Modeling Unsaturated Soil Water Transport Based on Loss-attentional Physics-informed Neural Networks

Physics-informed neural networks (PINNs) have recently attracted increasing attention as a data-efficient framework for solving partial differential equations governing complex subsurface flow processes. PINNs provide a promising alternative to conventional numerical methods for modeling unsaturated soil water flow, which is typically described by highly nonlinear governing equations. However, when applied to complex infiltration problems, conventional PINNs often suffer from imbalanced loss terms associated with initial conditions, boundary conditions, and governing equation residuals, leading to slow convergence and suboptimal accuracy.

In this study, a Loss-Attention Physics-Informed Neural Network (LAPINN) framework is employed to simulate unsaturated infiltration processes under both steady-state and transient conditions. The employed framework incorporates a loss-attention mechanism that adaptively reweights individual loss components during training, enabling the network to dynamically focus on regions and constraints that are more difficult to satisfy. This adaptive strategy effectively alleviates loss imbalance and enhances training stability without requiring manual tuning of loss weights.

The performance of LAPINN is systematically evaluated using three representative benchmark problems: (1) one-dimensional steady-state unsaturated infiltration, (2) one-dimensional transient unsaturated infiltration, including an inverse problem for hydraulic parameter identification, and (3) two-dimensional transient unsaturated infiltration with a prescribed Dirichlet boundary condition at the soil surface.

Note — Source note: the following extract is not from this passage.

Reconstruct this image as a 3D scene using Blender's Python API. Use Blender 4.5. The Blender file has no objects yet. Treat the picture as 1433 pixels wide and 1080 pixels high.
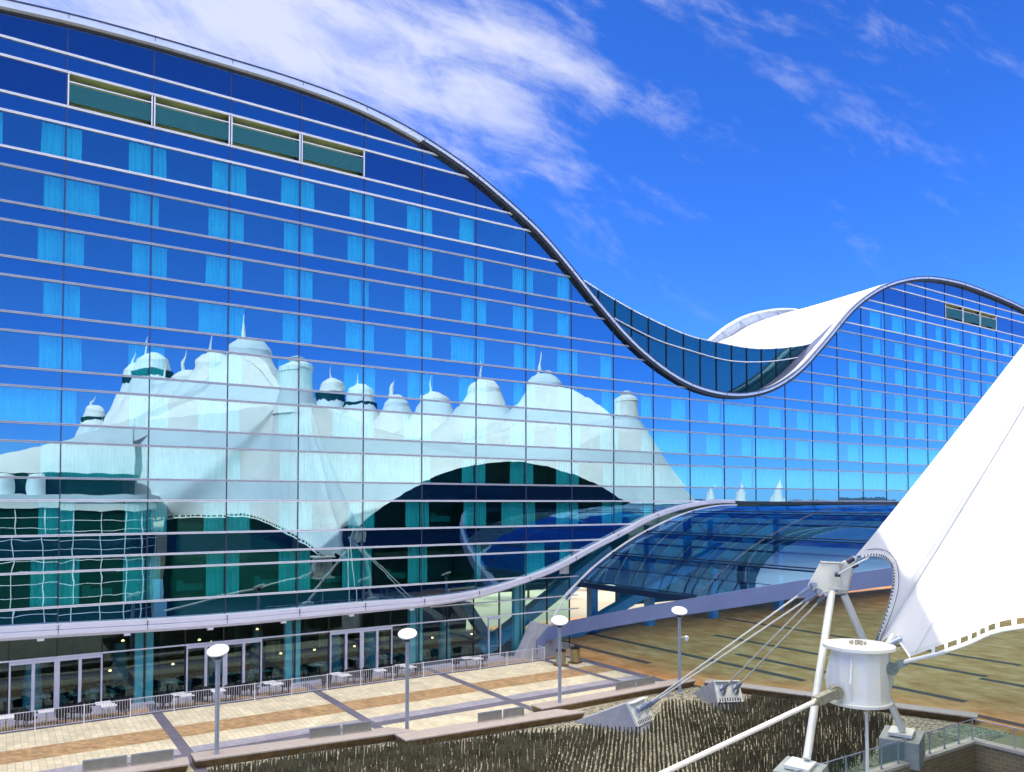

Both forward and inverse modeling capabilities of the proposed framework are investigated.

The results demonstrate that LAPINN consistently outperforms standard PINNs in terms of prediction accuracy and convergence efficiency across all benchmark cases. In addition, the proposed method enables reliable inversion of hydraulic parameters using limited observational data. These results indicate that LAPINN provides a robust and efficient computational framework for modeling unsaturated soil water flow and offers strong potential for data-scarce hydrological and geotechnical applications.